There have been some successes in South America, too. 86 World Cup winning keeper Nery Pumpido won the Copa Libertadores as manager in 1990.
James Pacheco | 16 December 2010
Justin, your second point is a very valid one but the maths still doesn't 'add up' as regards the first one.
I'm sure you could name 150-200 managers who were outfield players if you thought about it for long enough but I think we'd all struggle to come up with 15-20 who were goalkeepers. In other words, the number of managers who were former goalkeepers is well below 10%.
Mike Norman | 17 December 2010
What about Bruce Arena? DC United were extremely successful under him, winning at least two MLS Championships. He also guided the USA to the QF's of the 2002 World Cup.
There is another reason why goalkeepers possibly don't become successful managers, and that's because they don't go into management until a much later age because of their longer playing career. Just a thought.
Will | 17 December 2010
I suspect it is down to maths, although the sums involved are not quite as simple as you'd think.
Imagine a team that's sacked its manager and is looking to replace him with one of its players. They have a choice of ten outfield players, or their keeper. If they were to pick randomly you'd expect it to be the keeper just over nine per cent of the time.
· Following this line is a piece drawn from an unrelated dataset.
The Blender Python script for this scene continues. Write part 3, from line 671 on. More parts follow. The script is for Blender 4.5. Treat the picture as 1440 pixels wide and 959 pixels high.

However, as we all know football is a cut throat business and failure is punished. In this case, the manager has a 50/50 chance of failing in his first season and never being offered another job in football. Taking this into account, the chances of a goalkeeper being appointed and staying in the job for a season are 4.5 per cent. An outfield player has around a 46 per cent chance of being in the job at the end of the season. Obviously, the chances of a goalkeeper remaining in football management grow slimmer as the seasons pass.
Clearly these are aproximate figures only, but the lack of goalkeepers turned managers seems to be down to the fact they are outnumbered on the pitch and that so many managers in general fail early in their careers.